Barack Obama a aussi souligné les intentions du gouvernement américain de continuer son “soutien à la société civile” à Cuba, référence tacite peut-être aux programmes du gouvernement de “promotion de la démocratie” comme celui pour lequel Alan Gross avait été engagé.

Des semaines ou même des mois pourraient s'écouler avant que les Cubains eux-même puissent apercevoir clairement en quoi ces changements vont affecter leur vie quotidienne et la trajectoire plus large de leur pays et société. J'ai eu beau solliciter les réactions et citations de nos collègues cubain(e)s à Global Voices, la plupart ont juste dit être bouche bée, submergés d'émotion et de surprise.
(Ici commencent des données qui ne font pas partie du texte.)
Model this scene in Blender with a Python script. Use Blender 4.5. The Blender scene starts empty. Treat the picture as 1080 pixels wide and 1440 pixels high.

Nous nous réjouissons de mettre en lumière davantage de points de vue de Cubains de part et d'autre du détroit de Floride dans les jours et semaines à venir.

2 commentaires

  • sécotine

    tous ceux qui pensent que demain Cuba sera un pays libre et démocratique comme un autre se leurrent. Les deux pays pourront ouvrir une ambassade (les intérêts américains étaient gérés par la représentation suisse) cela ne veut pas dire pour autant qu’il y aura dès demain un ambassadeur américain à La Havane.
    Quoiqu’il en soit, Obama réalise tous les jours un peu plus ce qu’il a écrit dans Dreams of my father et je pense qu’avant la fin de son mandat, il aura réussi à “vider Guantamo” (les 5 derniers acceptés par Mujica ex Tupamaro en Uruguay seront sans doute suivis par d’autres qui iront grossir les rangs de l’ISIS) et qu’avant de quitter la maison Blanche -ou si un démocrate lui succède) les clés de la base seront rendues aux Cubains.
    Et les castristes pourront chanter leur victoire sur les horribles yankees ces golliath vaincus par le petit David.
    Quant à l’ambargo….J’ai été en poste à Cuba pendant les “années héroiques” c’est à dire 70 et je peux dire qu’il n’existait que pour la population pas pour les apparatchics.